Infine, si passava allʼallestimento dellʼapparato sveglie che venivano puntate con almeno due ore di anticipo rispetto allʼuscita da casa. Tre orari diversi. Per sicurezza.
In genere, a svegliarmi era la mia coinquilina inferocita.
A quel punto, gli occhi erano aperti. Bisognava solamente riprendere il controllo delle funzioni motorie, uscire dalle lenzuola calde e avvolgenti e tuffare la faccia nel lavandino. Il resto era pronto.Tutto perfettamente programmato direte voi.
Ma. Cʼè sempre un “ma”.
Dimenticate che le donne si truccano. Vi risparmio i particolari dei pietosi tentativi, riassumendo in termini di tempo: unʼora. Unʼora del mio prezioso tempo mattutino era dedicata ad aprire e sgonfiare gli occhi e a cercare di camuffare lʼincarnato livido.

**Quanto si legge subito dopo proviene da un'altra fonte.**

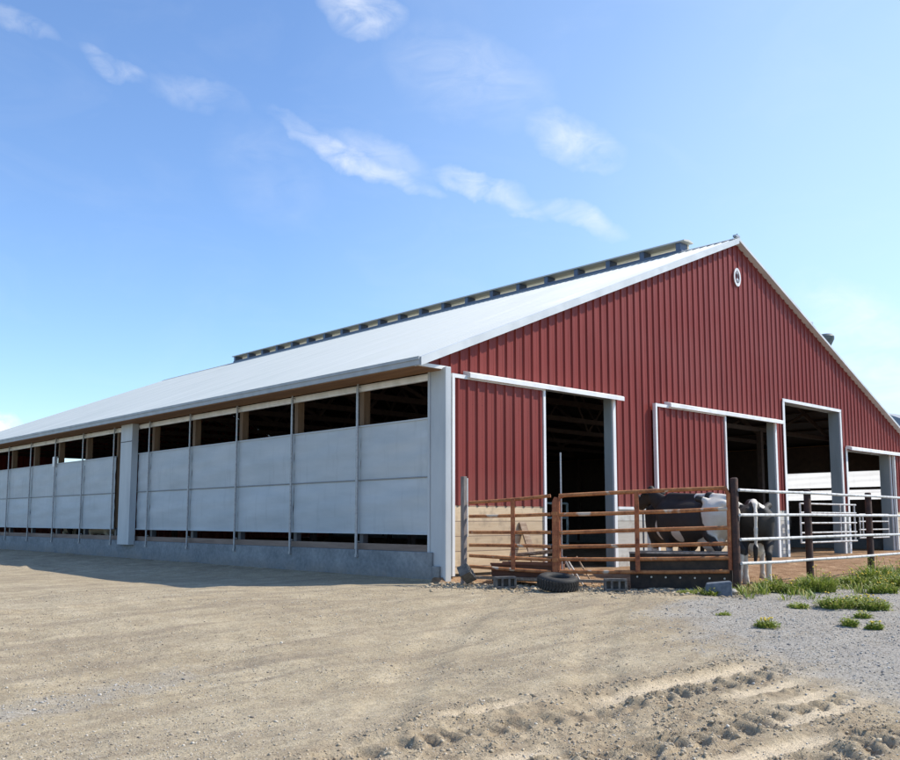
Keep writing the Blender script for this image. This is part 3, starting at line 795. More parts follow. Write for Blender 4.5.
# ------------------------------------------------------------------ gates and fences
def gate(name, a, b, zsA, zsB, mt, r, uprights, label, group=None, posts=None, corner=True, mtu=None):
    # a, b: ends in plan; zsA / zsB: heights of rails at both ends (absolute)
    a = Vector((a[0], a[1], 0)); b = Vector((b[0], b[1], 0))
    base = Vector((a.x, a.y, G(a.x, a.y))); e = empty(name, base); tag(e, label, 'gate', group)
    def P(t, z): p = a.lerp(b, t); return Vector((p.x, p.y, z)) - base
    L_ = (b-a).length; s_ = .02/L_
    for i, (z0, z1) in enumerate(zip(zsA, zsB)):
        sag = random.uniform(-.012, .006)
        pts = [P(s_, z0), P(.35, z0*.65+z1*.35+sag), P(.7, z0*.3+z1*.7+sag), P(1-s_, z1)]
        MB().tube(pts, r, 12).build('rail', mt, e, smooth=True)
    for t in uprights:
        zt = zsA[0]*(1-t)+zsB[0]*t; zb = zsA[-1]*(1-t)+zsB[-1]*t
        if t in (0, 1):
            cr_ = .10/L_; sg = 1 if t == 0 else -1
            MB().tube([P(t+sg*cr_, zt), P(t+sg*cr_*.3, zt-.03), P(t, zt-.10), P(t, zb+.02)], r*1.02, 12).build('end_tube', mtu or mt, e, smooth=True)
        else:
            p0 = P(t, zt); p1 = P(t, zb)
            off = Vector((dv[1], -dv[0], 0))*(r*1.5) if name != 'x' else Vector((0,0,0))
            MB().bar(p0+off, p1+off, .075, .02, up=(dv[1], -dv[0], 0)).build('upright', mtu or mt, e)
    return e
def lerp2(t): q = GA + (GB-GA)*t; return (float(q[0]), float(q[1]))
TM = .36
gate('cattle_gate', lerp2(.015), lerp2(TM-.012), [1.46, 1.215, .93, .70,   .515, .325], [1.57, 1.25, .935, .69, .46, .255], M['rust'], .030, (.55,),
     'shorter rusty brown pipe gate section nearest the barn corner', 'rusty pipe gates', mtu=M['rust_red'])
gate('cattle_gate', lerp2(TM+.012), lerp2(.982), [1.57, 1.24, .93, .69, .475, .265], [1.67, 1.33, 1.025, .77, .54, .325], M['rust'], .033, (0, .48, 1),
     'longer rusty brown pipe gate in front of the black feed bunk and cows', 'rusty pipe gates', mtu=M['rust_red'])
# thick rusty pipe post between them
pm_ = lerp2(TM); gz0 = G(*pm_)
o = empty('gate_post', (pm_[0], pm_[1], gz0)); tag(o, 'thick rusty pipe post between the two rusty gates, beside the tyre', 'post')
MB().tube([(0,0,-.3), (0,0,.7), (.005,0,1.45), (.02,-.01,1.53)], .055, 14, rs=[.06,.057,.055,.035]).build('pipe', M['rust_red'], o, smooth=True)
for z in (.45, 1.25): MB().tube([(0,0,z-.03), (0,0,z+.03)], .068, 14).build('hinge_collar', M['rust'], o, smooth=True)
# grey post by the barn corner
o = empty('wooden_post', (GA[0]-.02, GA[1]-.0, G(*GA))); tag(o, 'weathered grey square post beside the barn corner', 'post')
MB().box(-.042, .042, -.042, .042, -.3, 1.93).build('post_body', M['silverpost'], o, bevel=.006)
MB().box(.044, .062, -.045, -.018, .85, 1.90).build('white_strip', M['white'], o)
# thin rod behind the thick post
q = lerp2(TM+.02)
o = MB().tube([(0,0,-.2), (.01,.01,2.32)], .014, 8).build('metal_rod', M['galv'], None, smooth=True, loc=(q[0]+.10, q[1]+.06, G(*q)))
tag(o, 'thin tall grey metal rod standing behind the thick rusty post', 'rod')

# white pipe fence
FX = [2.07, 4.66, 7.36, 10.25, 13.3]; FY = -4.80
fe = empty('pipe_fence', (2.07, FY, 0)); tag(fe, 'white four rail pipe fence on dark rusty posts enclosing the cattle yard', 'fence')
zr = [(1.635, 1.62), (1.235, 1.25), (.84, .85), (.45, .45)]
for z0, z1 in zr:
    pts = []
    for i, x in enumerate(FX):
        t = i/(len(FX)-1); z = z0*(1-t)+z1*t + random.uniform(-.008, .008)
        if pts: 
            xm = (x+FX[i-1])/2; pts.append((xm-2.07, -.085, z + random.uniform(-.012, .0)))
        pts.append((x-2.07, -.085, z))
    pts.append((16-2.07, -.085, z1))
    MB().tube(pts, .025, 12).build('rail', M['pipe_white'], fe, smooth=True)
for i, x in enumerate(FX):
    h = 1.83 if i == 0 else 1.70
    MB().tube([(x-2.07, 0, -.4), (x-2.07+random.uniform(-.01,.01), 0, h-.02), (x-2.07, 0, h)], .06, 14, rs=[.066,.062,.05]).build('post', M['rust_dark'], fe, smooth=True)

# white gates inside/outside the doorways
def small_gate(name, a, b, zs, mt, r, ups, label, group=None, z0=None):
    a = Vector((*a, 0)); b = Vector((*b, 0)); base = Vector((a.x, a.y, .1))
    e = empty(name, base); tag(e, label, 'gate', group)
    for z in zs: MB().tube([a.lerp(b, 0)+Vector((0,0,z))-base, b+Vector((0,0,z))-base], r, 10).build('rail', mt, e, smooth=True)
    for t in ups:
        p = a.lerp(b, t); MB().tube([p+Vector((0,0,zs[0]+.0))-base, p+Vector((0,0,zs[-1]))-base], r*1.03, 10).build('upright', mt, e, smooth=True)
    return e
small_gate('cattle_gate', (13.75, -.32), (17.55, -.32), [1.62, 1.36, 1.06, .78, .50], M['pipe_white'], .026, (0, .70, .97),
           'white tube gate across the tallest doorway', 'white gates at the doorways')
small_gate('cattle_gate', (17.95, -.25), (20.3, -.25), [1.33, 1.10, .84, .58], M['pipe_white'], .022, (0.02, .12, 1),
           'low white tube gate across the rightmost doorway', 'white gates at the doorways')
small_gate('cattle_gate', (2.95, 1.2), (4.1, 1.2), [1.50, 1.18, .86, .60], M['pipe_white'], .028, (0, 1),
           'white tube gate just inside the leftmost doorway', 'gates inside the leftmost doorway')
small_gate('cattle_gate', (4.15, 1.9), (6.0, 1.9), [1.55, 1.20, .86, .55], M['teal'], .03, (0, .45, .75, 1),
           'faded teal tube gate inside the leftmost doorway', 'gates inside the leftmost doorway')
o = MB().tube([(0,0,0), (0,0,1.62)], .02, 8).build('metal_stake', M['dark'], None, smooth=True, loc=(5.95, -.35, .05))
tag(o, 'thin dark stake standing against the pale boards right of the first doorway', 'stake')

# ------------------------------------------------------------------ feed bunks
def bunk(name, a, b, w, h, zb, mt, rim, label, bolts=False, side=1, tilt=0.0):
    a = Vector((*a, 0)); b = Vector((*b, 0)); d = (b-a); Ln = d.length; ang = math.atan2(d.y, d.x)
    e = empty(name, (a.x, a.y, zb), ang); tag(e, label, 'feed bunk')
    mb = MB()   # trough body: flared sides, hollow
    prof = [(.0, 0), (-.06, h), (-.03, h), (.035, .12), (w-.035, .12), (w+.03, h), (w+.06, h), (w, 0)]
    n = len(prof); vs = [(x, y, z) for x in (0, Ln) for y, z in prof]
    mb.add(vs, [(k, (k+1) % n, n+(k+1) % n, n+k) for k in range(n)])
    for x in (0, Ln):
        s = .03 if x == 0 else -.03
        q = [(x+xx, y, z) for xx in (0, s) for y, z in ((.0,0), (-.05,h-.01), (w+.05,h-.01), (w,0))]
        mb.add(q, [(0,1,2,3), (7,6,5,4), (0,4,5,1), (1,5,6,2), (2,6,7,3), (3,7,4,0)])
    body = mb.build('trough', mt, e)
    mb = MB(); mb.bar((0, -.075, h+.005), (Ln, -.075, h+.005+tilt), .05, .03); mb.bar((0, w+.075, h), (Ln, w+.075, h+tilt), .05, .03)
    mb.build('rim', rim, e)
    if bolts:
        mb = MB()
        for k in range(7):
            x = .12 + (Ln-.24)*k/6
            mb.tube([(x, -.018, .20), (x, -.045, .20)], .016, 8)
        mb.build_each('bolt_head', M['bolt'], e)
    return e
# black bunk behind the long gate (runs along the gate, inside the yard)
def inyard(t, off): q = GA + (GB-GA)*t + nv*off; return (float(q[0]), float(q[1]))
bunk('feed_bunk', inyard(.63, .16), inyard(.985, .16), .62, .60, .0, M['feeder'], M['feeder_rim'],
     'long black feed bunk with a row of bolt heads behind the longer rusty gate', True)
bunk('feed_bunk', inyard(.10, .15), inyard(.355, .15), .55, .30, .07, M['redwood'], M['redwood'],
     'low red brown wooden feed trough stacked with loose boards behind the shorter gate')
pl = [((.14,.22), (.35,.50), .47, .02), ((.18,.55), (.36,.25), .50, .10), ((.20,.18), (.34,.62), .55, .06), ((.23,.35), (.42,.30), .53, .16), ((.12,.40),(.30,.30),.43,.05)]
lb = ['long dark plank lying flat on the low wooden trough', 'weathered plank crossing the trough slantwise', 'pale grey board on top of the plank pile',
      'board whose end juts out past the thick rusty post', 'short board at the barn end of the plank pile']
for (a, b, z, dz), lab in zip(pl, lb):
    A = inyard(*a); B = inyard(*b)
    o = MB().bar((0,0,0), (B[0]-A[0], B[1]-A[1], dz), .15, .035).build('plank', M['oldwood'], None, loc=(A[0], A[1], z)); tag(o, lab, 'plank', 'boards piled on the wooden trough')
# leaning sticks right of the thick post
for i, (t, off, dx) in enumerate(((.43,.25,-.10), (.45,.25,-.13), (.48,.4,-.12))):
    A = inyard(t, off)
    o = MB().bar((0,0,0), (dx*nv[0]*.2+dv[0]*dx*1.6, dv[1]*dx*1.6+.1, .48), .035, .02).build('stick', M['pipe_white'] if i < 2 else M['oldwood'], None, loc=(A[0], A[1], G(*A)))
    tag(o, ['leftmost pale stick leaning behind the thick rusty post', 'middle pale stick leaning behind the thick rusty post', 'weathered stick leaning furthest right of the thick rusty post'][i], 'stick', 'sticks leaning behind the rusty post')
# long board lying under the gate
A = inyard(.03, .05)
o = MB().bar((0,0,0), (inyard(.62,.05)[0]-A[0], inyard(.62,.05)[1]-A[1], -.02), .14, .05).build('timber', M['oldwood'], None, loc=(A[0], A[1], .13)); tag(o, 'long timber lying on the ground under the rusty gates', 'timber')
# leaning board against the first door
o = MB().bar((0,0,0), (.02, .42, .98), .19, .03, up=(0,1,0)).build('leaning_board', M['oldwood'], None, loc=(2.08, -.56, .12)); tag(o, 'weathered board leaning on the pale boards of the leftmost sliding door', 'board')

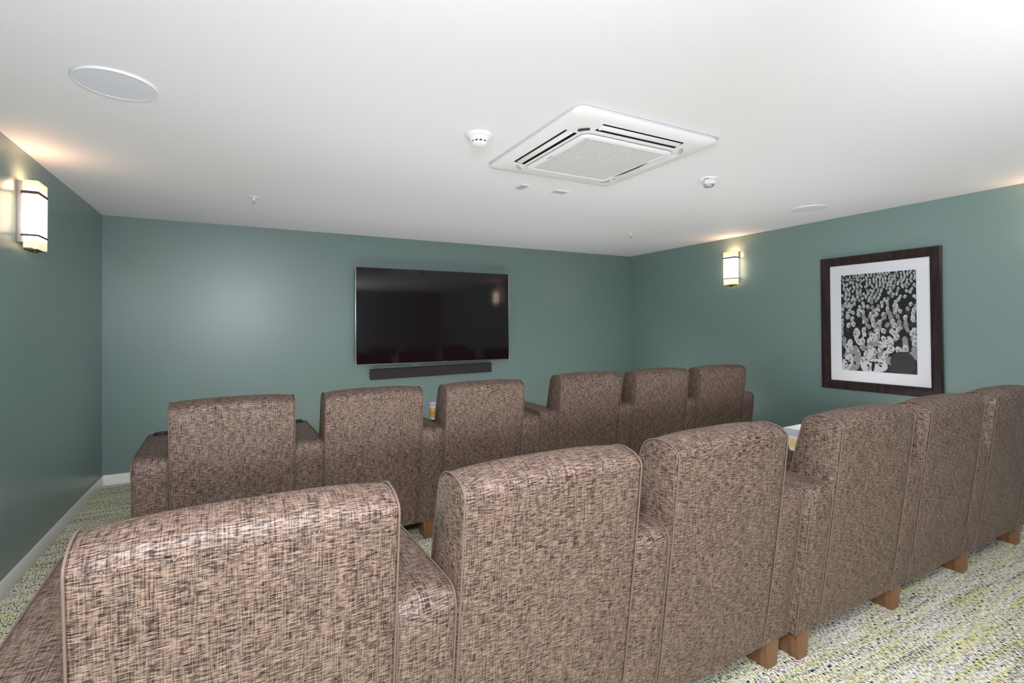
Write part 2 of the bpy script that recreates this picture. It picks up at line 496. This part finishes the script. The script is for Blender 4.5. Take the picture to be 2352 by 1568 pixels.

Dopo lʼesame, miracolosamente gestito grazie a caffeina e sigarette, generalmente svenivo a letto, recuperando le forze e svegliandomi di soprassalto a notte fonda, chiedendomi che cosa ci facessi a letto vestita e con gli occhiali da vista ancora inforcati.

In quei momenti, il mondo era mio. Girovagavo per la casa silenziosa, sbocconcellando pigramente qualcosa o dando unʼocchiata alle edizioni notturne dei telegiornali, pregustando lʼattesa di quello che consideravo -e considero tuttʼora- uno dei massimi
piaceri di una notte dʼinverno.
Riempivo la vasca, con acqua tanto bollente da far quasi male alla pelle e mi immergevo poco alla volta nella schiuma profumata, chiudendo gli occhi e lasciando rilassare i muscoli contratti.
Poi prendevo un libro e non smettevo di leggere fino a quando lʼacqua diventava tiepida e il mondo là fuori cominciava a risvegliarsi.